Ashkali, Gorani: le déclin des plus petites minorités
POPULATIONS Le jeune Etat est censé être multiethnique, comme en témoignent les six étoiles de son drapeau. Mais certains peuples y sont moins égaux que d’autres
Comment peut-on être Bosniaque, Croate, Rom ou Turc et vivre au Kosovo? La restauration d’un Kosovo «multiethnique» était l’objectif affirmé des missions internationales qui se sont succédé depuis 1999. Pourtant, dans un Kosovo focalisé sur la confrontation entre Albanais et Serbes, la situation des petites communautés minoritaires est loin de s’être améliorée.
Les six étoiles du drapeau adopté lors de la proclamation d’indépendance du Kosovo, il y a dix ans, le 17 février 2008, symboliseraient les différentes communautés nationales du petit pays, mais chacun se perd dans le décompte. «Il y a une étoile pour les Albanais, les Serbes, les Bosniaques, les Turcs et les Gorani. Et nous les Roms, nous partageons une seule et même étoile avec les Ashkali et les Egyptiens», s’amuse Kujtim Pacaku, poète et ancien député rom au parlement du Kosovo.
Les Ashkali et les Balkano-Egyptiens sont albanophones et ne maîtrisent pas la langue romani, ils sont néanmoins souvent assimilés aux Roms et victimes du même rejet social. Estimées à plus de 100000 personnes avant la guerre, ces trois communautés ont massivement fui le Kosovo depuis 1999. «Entre les Albanais et les Serbes, les Roms ont toujours été comme entre l’enclume et le marteau», poursuit cet intellectuel de Prizren, la seule ville du Kosovo où vit toujours une importante communauté rom.
Les Gorani, pour leur part, ne sont pas bien sûrs d’avoir droit à leur étoile. L’identité de cette communauté de Slaves convertis à l’islam au XVIIe siècle, retranchée dans ses montagnes de la Gora, à cheval sur le Kosovo, l’Albanie et la Macédoine, est elle-même mise en question. «Belgrade nous considère comme des Serbes islamisés, Pristina veut nous assimiler aux Bosniaques, mais nous, nous savons bien que nous sommes Gorani», explique Bilgaip Zile, qui vit dans le village de Brod.
Quelque 30000 Gorani vivaient au Kosovo en 1999. Ils ne seraient plus que 6000. L’émigration est une vieille histoire chez ce petit peuple de bergers, dont les fils s’expatrient depuis des siècles jusqu’à Vienne et Istanbul, pour travailler comme maçons ou pâtissiers, les deux spécialités dans lesquelles ils excellent.
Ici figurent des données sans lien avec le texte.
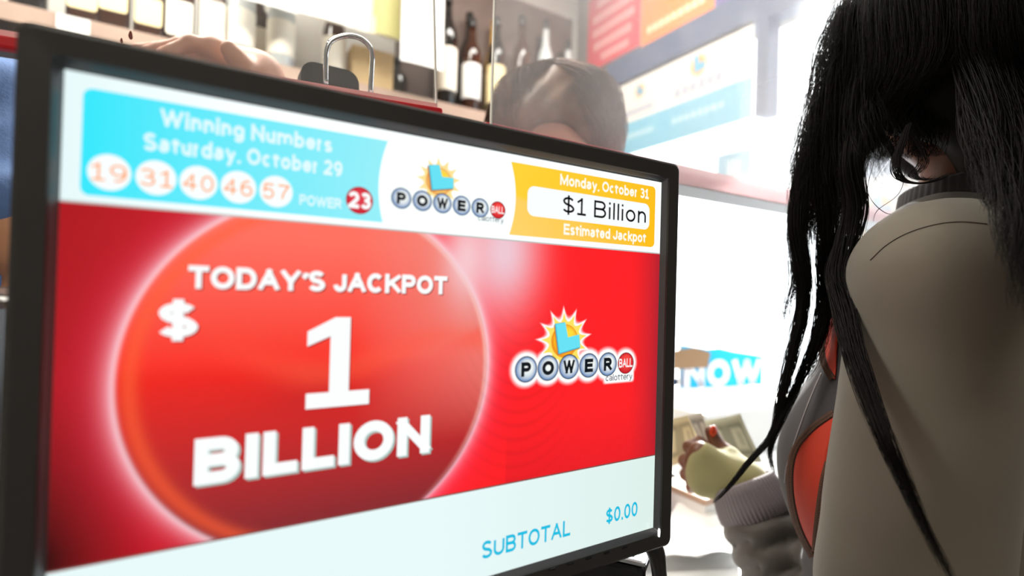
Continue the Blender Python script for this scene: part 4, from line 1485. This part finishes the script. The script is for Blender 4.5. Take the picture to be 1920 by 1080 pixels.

Le secret de la survie de leur identité tient à leur forte endogamie. Les Gorani du monde entier se retrouvent chaque année dans leurs montagnes au début du mois de mai: c’est alors que se concluent les fiançailles.
De l’or au plastique
Les Gorani disposent néanmoins d’un siège garanti au parlement du Kosovo, où dix élus représentent les principales communautés minoritaires. Tel n’est pas le cas des Croates, arrivés au Kosovo au XIIIe siècle. Le village de Janjevo était connu dès le Moyen Age pour ses mines d’or mais, dans les années 1960, les Croates se sont trouvé une autre spécialité: chaque maison abritait un atelier de fabrication d’objets en plastique, que les Roms implantés à Janjevo vendaient à travers toute la Yougoslavie.
Les Croates ont massivement fui le Kosovo pour la Croatie au début des années 1990, à cause des provocations des nationalistes serbes. A Janjevo, ils ne sont plus que 200, souvent âgés, à ruminer les souvenirs d’un passé glorieux. «Les importations chinoises ont ruiné notre industrie, et il n’y a pas de place pour nous dans le nouveau Kosovo», lâche Franjo, qui possède encore un magasin sur la route de Pristina. «C’est une histoire de sept siècles qui est en train de s’achever.»